CfP: State of Emergency: Architecture, Urbanism, and World War One, SAH, Providence, 2019

72nd Annual International Conference of the Society of Architectural Historians
April 24-28, 2019 / Providence, Rhode Island

CFP: State of Emergency: Architecture, Urbanism, and World War One
Session Chairs: Erin Sassin, Middlebury College, and Sophie Hochhäusl, Harvard University

“Far greater than the infamy of war is that of men who want to forget that it ever took place, although they exulted in it at the time,” wrote Austrian journalist Karl Kraus in The Last Days of Mankind, revealing humanity’s abyss on the eve of World War I. With the centennial of the conclusion of the First World War approaching, we seek to reassess what this cataclysmic global conflict meant for architecture and urbanism from a human, social, and economic perspective.

Histories of design have often emphasized wartime advances in mechanization and standardization that opened new fields of inquiry in the aftermath of WWI and blurred the meaning of what constituted architecture. Yet, the war also prompted the rapid development of military-architectural knowledge impacting civilian populations at great human cost. As mechanized trench warfare came to the brink of collapse, hyper-development was accompanied by the re-emergence of systems of underdevelopment, including barter and subsistence economies, as well as mobile kitchens, field railways, and do-it-yourself objects made in the state of emergency.

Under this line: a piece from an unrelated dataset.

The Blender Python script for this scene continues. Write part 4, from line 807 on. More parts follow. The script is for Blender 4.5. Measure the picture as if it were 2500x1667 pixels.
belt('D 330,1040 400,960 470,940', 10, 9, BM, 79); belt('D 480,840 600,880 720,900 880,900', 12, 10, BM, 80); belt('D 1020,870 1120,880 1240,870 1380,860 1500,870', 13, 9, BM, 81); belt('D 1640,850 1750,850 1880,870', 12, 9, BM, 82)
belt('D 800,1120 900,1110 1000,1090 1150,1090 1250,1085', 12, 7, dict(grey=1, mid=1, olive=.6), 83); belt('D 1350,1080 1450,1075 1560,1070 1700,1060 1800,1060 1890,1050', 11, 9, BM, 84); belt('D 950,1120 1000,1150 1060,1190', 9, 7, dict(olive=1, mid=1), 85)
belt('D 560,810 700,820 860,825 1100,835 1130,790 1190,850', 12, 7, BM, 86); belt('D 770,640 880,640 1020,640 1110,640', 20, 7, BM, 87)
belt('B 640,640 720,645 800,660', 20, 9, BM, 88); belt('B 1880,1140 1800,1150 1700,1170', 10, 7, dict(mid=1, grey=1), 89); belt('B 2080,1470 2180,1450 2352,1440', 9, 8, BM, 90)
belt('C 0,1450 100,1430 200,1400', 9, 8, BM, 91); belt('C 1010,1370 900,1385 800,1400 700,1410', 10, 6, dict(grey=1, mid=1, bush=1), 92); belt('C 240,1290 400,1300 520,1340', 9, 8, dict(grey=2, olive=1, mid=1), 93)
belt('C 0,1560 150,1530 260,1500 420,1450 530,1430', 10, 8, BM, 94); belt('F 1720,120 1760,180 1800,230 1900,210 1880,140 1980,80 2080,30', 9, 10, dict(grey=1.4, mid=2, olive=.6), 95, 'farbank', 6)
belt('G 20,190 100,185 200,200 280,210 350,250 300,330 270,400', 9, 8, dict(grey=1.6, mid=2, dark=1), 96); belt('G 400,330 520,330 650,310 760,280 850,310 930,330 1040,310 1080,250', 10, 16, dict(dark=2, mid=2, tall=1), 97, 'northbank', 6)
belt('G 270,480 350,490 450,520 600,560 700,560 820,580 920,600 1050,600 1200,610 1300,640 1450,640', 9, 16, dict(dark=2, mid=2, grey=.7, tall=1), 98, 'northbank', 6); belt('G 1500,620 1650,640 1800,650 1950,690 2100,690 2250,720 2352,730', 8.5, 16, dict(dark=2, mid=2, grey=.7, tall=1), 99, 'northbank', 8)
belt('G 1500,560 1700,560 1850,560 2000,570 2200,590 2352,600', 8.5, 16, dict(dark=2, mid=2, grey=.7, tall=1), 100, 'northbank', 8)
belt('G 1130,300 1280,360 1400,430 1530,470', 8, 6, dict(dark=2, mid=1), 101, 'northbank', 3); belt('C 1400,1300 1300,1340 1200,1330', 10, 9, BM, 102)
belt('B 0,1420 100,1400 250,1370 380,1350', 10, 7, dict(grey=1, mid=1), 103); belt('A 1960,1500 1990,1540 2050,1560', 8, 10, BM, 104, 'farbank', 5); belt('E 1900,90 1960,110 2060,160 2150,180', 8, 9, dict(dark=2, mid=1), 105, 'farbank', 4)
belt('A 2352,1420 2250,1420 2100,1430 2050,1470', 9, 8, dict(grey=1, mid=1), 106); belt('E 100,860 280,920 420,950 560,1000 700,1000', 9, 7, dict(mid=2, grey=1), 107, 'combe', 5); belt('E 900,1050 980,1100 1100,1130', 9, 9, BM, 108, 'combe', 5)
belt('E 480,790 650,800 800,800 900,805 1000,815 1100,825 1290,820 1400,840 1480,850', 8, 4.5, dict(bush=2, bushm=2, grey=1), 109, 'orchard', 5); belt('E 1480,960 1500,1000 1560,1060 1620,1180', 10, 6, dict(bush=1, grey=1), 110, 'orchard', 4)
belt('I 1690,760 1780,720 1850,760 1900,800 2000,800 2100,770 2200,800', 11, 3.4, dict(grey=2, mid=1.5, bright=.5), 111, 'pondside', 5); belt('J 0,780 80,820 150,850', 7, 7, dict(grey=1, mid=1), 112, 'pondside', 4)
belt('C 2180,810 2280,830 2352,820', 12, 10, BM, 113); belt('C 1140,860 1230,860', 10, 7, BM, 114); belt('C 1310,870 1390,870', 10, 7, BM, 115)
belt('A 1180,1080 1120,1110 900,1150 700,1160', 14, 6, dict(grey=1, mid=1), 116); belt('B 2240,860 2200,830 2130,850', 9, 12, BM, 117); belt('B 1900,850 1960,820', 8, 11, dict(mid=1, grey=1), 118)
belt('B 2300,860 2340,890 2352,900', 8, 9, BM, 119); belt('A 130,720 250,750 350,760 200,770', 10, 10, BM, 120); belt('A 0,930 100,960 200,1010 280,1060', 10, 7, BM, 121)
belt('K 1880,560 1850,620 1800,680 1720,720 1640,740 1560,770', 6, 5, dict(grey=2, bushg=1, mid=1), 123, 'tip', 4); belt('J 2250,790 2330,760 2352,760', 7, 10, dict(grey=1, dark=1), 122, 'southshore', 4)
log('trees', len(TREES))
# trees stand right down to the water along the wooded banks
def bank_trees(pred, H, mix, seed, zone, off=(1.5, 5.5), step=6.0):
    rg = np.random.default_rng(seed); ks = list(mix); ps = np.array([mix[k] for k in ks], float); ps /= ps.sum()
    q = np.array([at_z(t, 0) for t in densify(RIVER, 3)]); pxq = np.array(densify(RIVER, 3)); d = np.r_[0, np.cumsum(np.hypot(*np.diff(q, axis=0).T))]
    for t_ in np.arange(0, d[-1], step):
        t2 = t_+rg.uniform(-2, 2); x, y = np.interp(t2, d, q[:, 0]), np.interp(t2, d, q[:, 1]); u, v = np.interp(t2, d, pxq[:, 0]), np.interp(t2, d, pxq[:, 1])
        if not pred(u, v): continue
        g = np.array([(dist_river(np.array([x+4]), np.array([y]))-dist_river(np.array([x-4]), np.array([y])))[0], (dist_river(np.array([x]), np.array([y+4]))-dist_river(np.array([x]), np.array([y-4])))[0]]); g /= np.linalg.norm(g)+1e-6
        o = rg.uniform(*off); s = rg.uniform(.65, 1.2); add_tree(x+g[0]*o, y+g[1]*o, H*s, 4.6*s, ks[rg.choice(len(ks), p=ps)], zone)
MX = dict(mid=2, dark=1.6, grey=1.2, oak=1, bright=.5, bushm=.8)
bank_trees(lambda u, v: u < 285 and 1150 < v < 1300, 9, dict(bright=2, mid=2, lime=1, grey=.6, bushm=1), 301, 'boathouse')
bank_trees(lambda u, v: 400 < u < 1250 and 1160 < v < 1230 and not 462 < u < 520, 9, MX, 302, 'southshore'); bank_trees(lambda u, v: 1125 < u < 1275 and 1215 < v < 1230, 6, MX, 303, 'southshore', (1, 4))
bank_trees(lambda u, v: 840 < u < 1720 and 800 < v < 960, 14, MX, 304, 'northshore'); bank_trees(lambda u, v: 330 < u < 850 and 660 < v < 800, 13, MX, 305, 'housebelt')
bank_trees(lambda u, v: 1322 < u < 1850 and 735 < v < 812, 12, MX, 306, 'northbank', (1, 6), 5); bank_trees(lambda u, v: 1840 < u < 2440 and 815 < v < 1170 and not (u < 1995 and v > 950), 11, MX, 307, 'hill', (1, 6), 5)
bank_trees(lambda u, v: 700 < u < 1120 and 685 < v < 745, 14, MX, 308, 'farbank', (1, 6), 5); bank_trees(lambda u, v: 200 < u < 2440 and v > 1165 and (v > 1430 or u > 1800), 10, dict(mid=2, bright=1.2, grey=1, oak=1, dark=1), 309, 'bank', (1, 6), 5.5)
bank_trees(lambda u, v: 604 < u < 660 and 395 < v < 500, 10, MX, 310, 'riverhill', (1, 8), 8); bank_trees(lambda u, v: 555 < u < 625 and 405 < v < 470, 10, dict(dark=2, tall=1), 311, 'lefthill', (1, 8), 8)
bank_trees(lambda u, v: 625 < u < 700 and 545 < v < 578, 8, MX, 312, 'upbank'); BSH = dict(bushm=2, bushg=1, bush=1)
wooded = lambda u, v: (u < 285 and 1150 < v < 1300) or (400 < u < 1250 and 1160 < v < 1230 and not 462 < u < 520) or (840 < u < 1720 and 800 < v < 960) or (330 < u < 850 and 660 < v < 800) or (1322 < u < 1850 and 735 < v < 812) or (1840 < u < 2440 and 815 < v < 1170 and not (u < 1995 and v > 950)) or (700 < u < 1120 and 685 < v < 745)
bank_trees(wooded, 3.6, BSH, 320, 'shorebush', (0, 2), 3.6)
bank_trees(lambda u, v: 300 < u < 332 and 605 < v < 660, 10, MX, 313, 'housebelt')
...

In this session, we seek to imbed the formation of architectural networks and institutions (such as the Glass Chain or Vkhutemas) in broader histories of wartime architectural production advanced by governments, institutions, organizations, or citizens in order to interrogate the complex and often violent relationship between front and home front. We particularly welcome papers that address regions impacted by WWI beyond Western Europe analyzing how architectural agents and institutions mitigated, exacerbated, or actively resisted complicity in this human tragedy. We seek contributions that consider the impact of the ephemeral and the creation of makeshift architecture by women and children in the transformation of wartime urbanism. Finally, we encourage projects that engage economic theories of the war and relate them to post-war debates on cooperation, socialization, and democracy.

The 72nd Annual International Conference of the Society of Architectural Historians will take place on April 24-28, 2019 in Providence, Rhode Island. Submission of abstracts begins on April 3, 2018. Applicants will submit a 300-word abstract and CV through the online portal of the Society of Architectural Historians. Please do not send these materials directly to the panel co-chairs. Submission of proposals to the SAH online portal closes at 11:59 on June 5, 2018.